Iron Ore is a Powerful Force, Thanks to High Trade Volumes

In April alone, approximately $330 billion of iron ore futures were traded on the Dalian Commodity Exchange. That is over twice as much as the monthly turnover in February 2016.

The huge trade volume is also about four times as much as the amount spent in a year on international businesses of physical iron ore.

Meanwhile, the climbing iron ore prices have also contributed to increasing steel prices worldwide.

Steel Prices Soar

The rising prices of steel are linked to a high demand for steel rebar.

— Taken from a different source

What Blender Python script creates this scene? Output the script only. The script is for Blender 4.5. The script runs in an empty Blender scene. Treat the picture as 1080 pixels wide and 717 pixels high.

Rebar is a useful aid for strengthening concrete, so there is a huge demand for steel in construction.

On Thursday, more than 223 million metric tons of steel rebar were exchanged in trade. The frequency in trade of steel rebar futures puts it in the top three contracts that are most traded in the world, based on dollar volume—behind only the oil futures of New York and London.

Other related metal products have seen similar growth, such as:

  • Copper
  • Hot rolled coils (made using steel)
  • Aluminum

The growth in prices has been most remarkable for iron ore and steel prices, though. However, those increased prices do not come without risks.

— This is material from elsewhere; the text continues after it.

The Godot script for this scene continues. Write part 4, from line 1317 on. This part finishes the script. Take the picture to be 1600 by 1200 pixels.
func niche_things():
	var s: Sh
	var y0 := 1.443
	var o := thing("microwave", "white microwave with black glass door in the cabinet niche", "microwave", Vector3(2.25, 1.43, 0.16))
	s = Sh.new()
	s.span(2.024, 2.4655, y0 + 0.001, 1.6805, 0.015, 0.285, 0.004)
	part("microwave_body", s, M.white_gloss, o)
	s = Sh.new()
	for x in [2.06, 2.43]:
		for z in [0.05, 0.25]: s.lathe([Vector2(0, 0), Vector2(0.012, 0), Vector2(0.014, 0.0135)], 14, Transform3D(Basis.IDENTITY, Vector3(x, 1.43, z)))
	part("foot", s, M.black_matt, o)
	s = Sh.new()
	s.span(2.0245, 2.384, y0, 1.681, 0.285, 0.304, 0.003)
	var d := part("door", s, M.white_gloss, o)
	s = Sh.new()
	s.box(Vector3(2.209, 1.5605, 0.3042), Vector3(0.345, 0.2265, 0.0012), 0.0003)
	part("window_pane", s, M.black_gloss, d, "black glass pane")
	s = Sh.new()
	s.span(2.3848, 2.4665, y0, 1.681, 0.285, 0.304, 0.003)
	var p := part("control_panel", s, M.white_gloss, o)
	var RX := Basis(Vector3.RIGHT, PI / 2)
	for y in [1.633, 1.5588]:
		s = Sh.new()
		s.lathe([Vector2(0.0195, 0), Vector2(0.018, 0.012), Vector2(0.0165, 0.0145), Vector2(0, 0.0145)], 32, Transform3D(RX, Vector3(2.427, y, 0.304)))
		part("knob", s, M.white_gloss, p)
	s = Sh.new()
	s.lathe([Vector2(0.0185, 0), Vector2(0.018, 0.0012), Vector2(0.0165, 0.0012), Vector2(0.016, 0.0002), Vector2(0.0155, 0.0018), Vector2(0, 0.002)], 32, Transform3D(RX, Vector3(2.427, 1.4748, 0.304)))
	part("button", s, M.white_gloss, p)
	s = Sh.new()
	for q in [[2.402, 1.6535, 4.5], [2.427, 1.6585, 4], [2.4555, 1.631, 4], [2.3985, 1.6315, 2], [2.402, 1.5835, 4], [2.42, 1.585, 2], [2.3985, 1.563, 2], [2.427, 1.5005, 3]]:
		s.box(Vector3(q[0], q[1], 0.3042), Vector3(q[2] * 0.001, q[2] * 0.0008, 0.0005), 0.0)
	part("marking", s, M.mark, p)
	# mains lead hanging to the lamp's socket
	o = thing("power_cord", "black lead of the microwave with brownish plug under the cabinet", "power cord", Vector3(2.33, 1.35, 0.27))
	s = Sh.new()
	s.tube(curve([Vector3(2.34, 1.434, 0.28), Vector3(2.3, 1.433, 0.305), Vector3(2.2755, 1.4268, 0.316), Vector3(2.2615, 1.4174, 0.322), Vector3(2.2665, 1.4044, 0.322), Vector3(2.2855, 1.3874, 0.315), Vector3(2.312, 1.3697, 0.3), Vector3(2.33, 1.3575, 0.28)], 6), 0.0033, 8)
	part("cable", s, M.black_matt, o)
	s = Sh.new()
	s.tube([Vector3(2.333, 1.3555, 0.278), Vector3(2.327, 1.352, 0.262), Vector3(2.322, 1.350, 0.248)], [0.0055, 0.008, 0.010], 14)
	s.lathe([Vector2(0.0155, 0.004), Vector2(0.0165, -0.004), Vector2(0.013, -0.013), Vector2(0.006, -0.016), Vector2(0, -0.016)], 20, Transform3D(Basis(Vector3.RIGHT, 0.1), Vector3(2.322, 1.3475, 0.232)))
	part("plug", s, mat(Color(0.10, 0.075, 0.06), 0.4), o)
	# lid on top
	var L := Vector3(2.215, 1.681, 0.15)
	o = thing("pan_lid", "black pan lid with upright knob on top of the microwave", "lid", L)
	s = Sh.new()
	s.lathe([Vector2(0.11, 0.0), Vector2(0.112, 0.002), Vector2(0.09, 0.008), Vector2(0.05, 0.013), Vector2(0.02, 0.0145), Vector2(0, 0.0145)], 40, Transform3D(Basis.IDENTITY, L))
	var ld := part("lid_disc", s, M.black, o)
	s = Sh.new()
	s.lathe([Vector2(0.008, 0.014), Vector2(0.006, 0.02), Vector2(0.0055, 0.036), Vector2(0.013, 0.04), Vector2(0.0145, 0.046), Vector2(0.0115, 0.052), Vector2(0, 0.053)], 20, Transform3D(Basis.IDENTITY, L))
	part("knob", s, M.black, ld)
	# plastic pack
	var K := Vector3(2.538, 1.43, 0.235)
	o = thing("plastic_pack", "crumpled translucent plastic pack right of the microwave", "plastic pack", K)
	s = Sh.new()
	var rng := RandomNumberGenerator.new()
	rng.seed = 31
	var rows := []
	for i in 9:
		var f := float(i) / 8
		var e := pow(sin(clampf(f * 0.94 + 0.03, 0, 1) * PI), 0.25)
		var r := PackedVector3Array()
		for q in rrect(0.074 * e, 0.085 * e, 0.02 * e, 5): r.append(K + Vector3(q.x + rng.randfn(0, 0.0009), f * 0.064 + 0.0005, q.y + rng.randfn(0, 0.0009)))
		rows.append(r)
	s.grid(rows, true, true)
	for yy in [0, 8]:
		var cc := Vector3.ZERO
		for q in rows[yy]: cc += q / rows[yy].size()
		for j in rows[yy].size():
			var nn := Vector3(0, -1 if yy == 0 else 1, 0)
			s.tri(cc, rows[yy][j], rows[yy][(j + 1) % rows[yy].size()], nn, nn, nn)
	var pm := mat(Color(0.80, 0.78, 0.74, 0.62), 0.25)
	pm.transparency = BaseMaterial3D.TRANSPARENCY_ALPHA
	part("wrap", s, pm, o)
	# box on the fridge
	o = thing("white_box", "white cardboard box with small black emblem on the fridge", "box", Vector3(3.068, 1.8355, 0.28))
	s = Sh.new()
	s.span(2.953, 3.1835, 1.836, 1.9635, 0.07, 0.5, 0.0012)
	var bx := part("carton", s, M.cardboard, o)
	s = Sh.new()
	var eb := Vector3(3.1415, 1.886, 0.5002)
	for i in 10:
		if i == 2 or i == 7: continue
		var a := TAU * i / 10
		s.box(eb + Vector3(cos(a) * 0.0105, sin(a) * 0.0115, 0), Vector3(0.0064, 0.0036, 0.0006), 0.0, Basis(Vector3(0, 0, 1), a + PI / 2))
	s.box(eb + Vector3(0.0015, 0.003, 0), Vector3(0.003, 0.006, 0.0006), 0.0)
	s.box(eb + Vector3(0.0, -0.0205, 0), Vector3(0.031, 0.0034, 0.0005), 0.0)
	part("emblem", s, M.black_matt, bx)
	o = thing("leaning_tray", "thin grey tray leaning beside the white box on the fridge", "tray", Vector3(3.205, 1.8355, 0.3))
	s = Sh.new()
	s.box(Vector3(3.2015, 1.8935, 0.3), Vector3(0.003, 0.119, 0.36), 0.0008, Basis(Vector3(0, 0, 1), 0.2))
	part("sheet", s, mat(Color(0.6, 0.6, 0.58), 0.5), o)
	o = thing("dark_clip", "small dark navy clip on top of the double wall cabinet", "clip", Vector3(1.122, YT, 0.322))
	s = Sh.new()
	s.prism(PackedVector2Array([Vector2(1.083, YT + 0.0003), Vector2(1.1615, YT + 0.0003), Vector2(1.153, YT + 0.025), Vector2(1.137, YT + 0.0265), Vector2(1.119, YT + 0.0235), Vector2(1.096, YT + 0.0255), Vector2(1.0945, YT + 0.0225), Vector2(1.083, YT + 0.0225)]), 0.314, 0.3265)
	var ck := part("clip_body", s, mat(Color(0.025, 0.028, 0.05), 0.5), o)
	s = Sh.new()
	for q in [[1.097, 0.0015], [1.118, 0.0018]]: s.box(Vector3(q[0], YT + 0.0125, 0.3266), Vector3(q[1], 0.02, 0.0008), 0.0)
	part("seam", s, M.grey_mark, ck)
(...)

Parallels to a 2015 Stock Market Crash Cause Concern

Hedge funds and retail investors are among the many groups betting on China’s commodities futures. But this flurry of activity has many analysts worrying about a repeat of last year’s major stock market crash.

Some analysts had noted that the boom in 2015 seemed just as promising—before it eventually ended in a devastating stock market crash with estimated losses of about $5 trillion.

Given last year’s crash, it is no surprise that some analysts are getting a bit worried. Citigroup analysts have expressed particular concern about the stability and sustainability of the commodities futures markets.

Measures to Curb Speculative Trading

In light of the speculation currently sweeping commodities futures markets, the Chinese securities regulator has called for exchanges to rein in speculative trading.

The Dalian Commodity Exchange has responded with several concrete steps to curb speculative trading:

  • raising transaction costs
  • increasing deposit requirements for investors
  • tightening restrictions on business practices (like frequency of submission and frequency of order withdrawals)
  • building iron ore margin requirements

Similarly, the Shanghai Futures Exchange and Zhengzhou Commodity Exchange have also increased fees, implemented heightened monitoring, and issued warnings to investors.

All of these measures to curb speculative trading are intended to help regulate the market by enforcing restrictions on illegal business practices, reducing risks, and stabilizing the market.

Results of Regulation Efforts

Since Dalian took action, iron ores have fallen already by 5.4% on Wednesday. Meanwhile, the Dalian Commodity Exchange reported Thursday that it issued warnings to over 200 clients who violated trading rules.

Dalian also reports that it banned over ten investors from trying to open temporary positions.

All of these measures aim to prevent the stock market crash in Shanghai and Shenzhen last year.

China’s Role as a Leading Consumer

China holds the status of the world’s leading consumer of metals—including copper and aluminum. In fact, the country buys over 60% of internationally traded physical iron ore!

As a result, other countries pay attention to the way that demand plays out in China. Chinese iron ore futures are a sign of how the power to price commodities seems to be shifting from the West to the East.

Will Iron Ore’s Success Last?

Iron ore was not traditionally a market with many opportunities. Until recently, a few influential producers like BHP Billiton controlled the entire market.

Now, companies have created an iron ore futures market that allows traders to prospect swiftly and frequently, thanks to greater visibility and real-time prices.

Going forward, however, many analysts—like those at Citigroup—urge investors to heed regulators’ warnings. Some, like Morgan Stanley, believe the iron ore market will continue to surge.

Others, like Australian Fortescue Metals Group Ltd’s chief executive, Nev Power, warn that investors should remember the unpredictable nature of the market.